Cuando Manzur ganó en 1976 el primer puesto en el Festival Mundial de Marionetas, celebrado en Connecticut, la reacción del público fue nula. “El grupo se imaginó que cuando llegaran al aeropuerto de Bogotá habría gente para recibirlos y elogiarlos por el triunfo, pero no había nadie. Excepto los hombres de la aduana, que querían quitarle los equipos de luz que habían recibido por el premio”, escribe la investigadora teatral Sandra Camacho en el libro Jaime Manzur: Vida y Obra 2012. En otra ocasión, una señora que nadie quiso nombrar mandó quemar hacia el final de los sesenta la invaluable colección de 3.000 marionetas que hacían parte del Teatro Cultural del Parque Nacional.

A esto se le adiciona que en Colombia, a diferencia de muchos países, los títeres son considerados una actividad solo para niños. Pero eso no ha impedido que en Bogotá haya varios grupos de titiriteros como Hilos Mágicos, La Libélula Dorada y el Teatro de Marionetas del ya fallecido Ernesto Aronna, pionero y amigo cercano de Manzur.
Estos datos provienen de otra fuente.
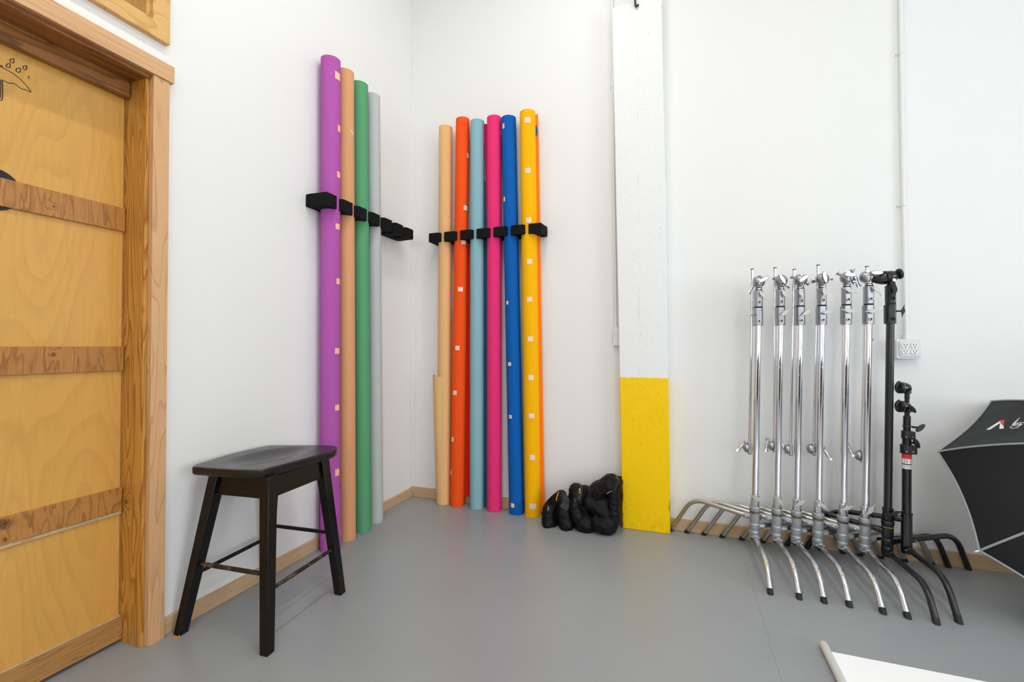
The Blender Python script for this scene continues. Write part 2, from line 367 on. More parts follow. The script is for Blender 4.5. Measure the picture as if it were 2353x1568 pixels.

Manzur confiesa que sueña con mudarse a una mejor zona. Habla de una casa al lado del Gimnasio Moderno. Pero dice que no tiene el dinero y que está cansado de esperar a que se cumplan las promesas que los gobiernos le han hecho. De todas formas, se siente tranquilo. “En París a la gente no le importa estar al lado del Moulin Rouge, es parte de la cultura. A mí me pasa igual, no me molesta para nada”. En más de una ocasión Manzur se ha cuestionado el camino que eligió, pero jamás ha pensado abandonarlo. “Mientras yo pueda, estaré acá animando a los niños”. De repente, alza los brazos. “Mira mis manos. Las tengo hinchadas. La doctora dice que mi problema es que las he usado mucho. Me duelen, pero yo soy muy ambicioso y no me las voy a operar. Al fin de cuentas, esto no lo hago por nadie, sino por mí”.